Dr. Carrier, I am a longtime fan of your historical and philosophical work. Hiwever, when it comes to applying Bayesian statistics, it is clear that you do not know what you are doing. Unless you have a qualified expert assisting ypu, you really shouldn’t be giving any presentations on the use of Bayes Theorem. When you speak on something that is clearly outside of your area of expertise, it damages the credibility of your other work. This talk might also damage the credibility of Lowcountry Secular Humanists. As atheists, we should not select unqualified speakers just because they conform to our pre-existing views. That is what Christian Apologist hacks do. We should be better than that.
You can verify this yourself: Are the confusions Tucker claims actually in Proving History? If you find an example, that you can quote from that book, where I actually engage any such confusion, email me. Good luck with that. But do try, if it really concerns you they might be there. I’ve already given page numbers and quotations to help you.
The Barnes and Hendrix exchange is solely about an esoteric issue of meta-epistemology: where “the existence of observers” goes in a conditional probability of how we got here. That actually isn’t really about Bayes’ Theorem. It’s about the logical entailments between the existence of observations and the existence of observers, and the problem of ascertaining the relative probability of lucky gods vs. lucky universes, which Bayes’ Theorem itself can’t help with.
I suggest you become more familiar with these issues.
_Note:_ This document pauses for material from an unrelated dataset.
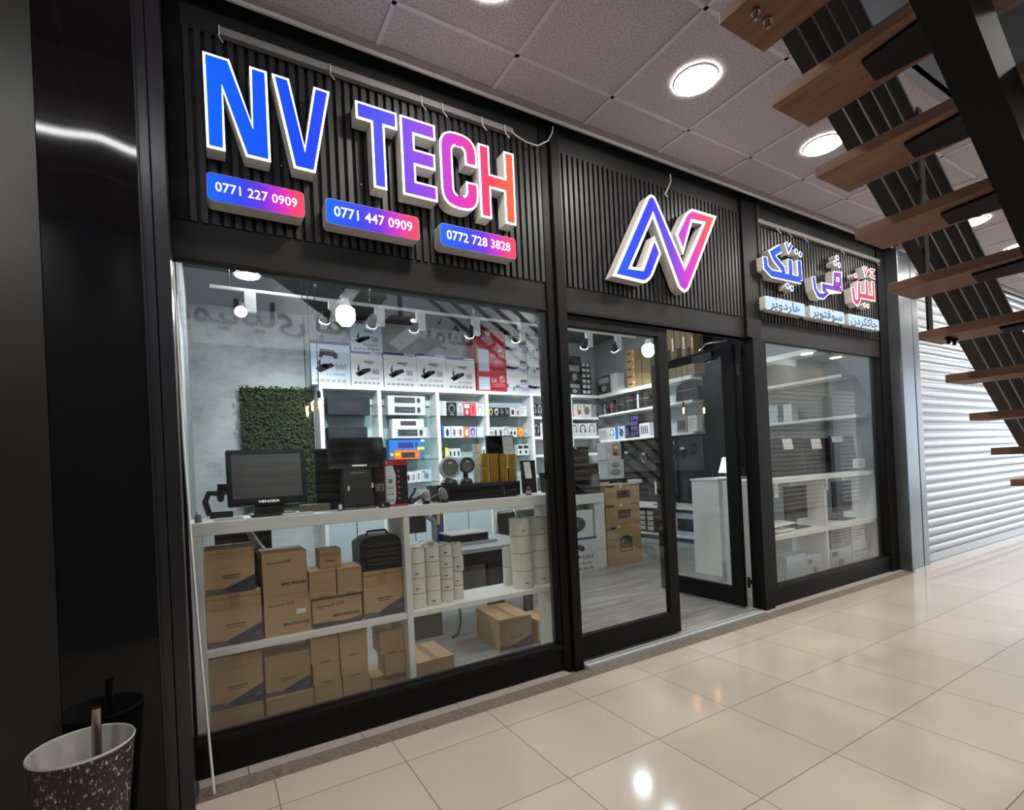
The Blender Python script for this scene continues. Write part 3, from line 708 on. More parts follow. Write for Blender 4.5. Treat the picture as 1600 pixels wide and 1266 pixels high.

Then if you see an error, let me know where it is. Otherwise, attend to what is actually being debated.
I’m very suspicious. Compare this comment to a very similar one that happened a little while ago:
http://www.richardcarrier.info/archives/9581#comment-1058761
Also notice that both of the names can be googled and turn up as fictional characters:
Lamar Latrell
Harold Wormser
So ya, that looks like a troll or whatever.
Slightly less strongly, I suspect einniv as well. This was because I had an email exchange with einniv (a redacted version of it is here), then read your back and forth in the comment section with Barnes, and the same kinds of bizarre tactics seem to have been used. Also, einniv referred me to some writer (Tim Hendrix) who was supposedly an atheist, and said maybe I’d trust an atheist more. This seems similar to the use of the “fan” persona of these two troll comments, and the “we” stuff that “Harold Wormser” is pushing.
I don’t know what to make of that. But thanks for the link collection and analysis. Collating the data.
Actually I meant to say that I was only slightly suspicious of einniv, somehow I wrote that wrong.
I’m even less suspicious about einniv now because I just read over that convo again with fresh eyes and it really doesn’t look like it jumps from topic to topic as much as I previously thought, now that I see the connections between some of the topics.
Also, I submitted my previous comment before I noticed that both of those names are not only fictional characters, but both are from “Revenge of the Nerds”. Though that doesn’t make much of a difference, I might be jumping to conclusions by thinking the features I noted mean they are dishonest.
Just in time for the election thingamajig there? Co-incidence?
(It is South Carolina after Iowa and New Hampshire for some weird reason that puts those United States first for weird reasons, yeah?)
Any thoughts on that? Election & Sth Carolina round thereof esp, please?
No thoughts going in. Curious to see what comes out.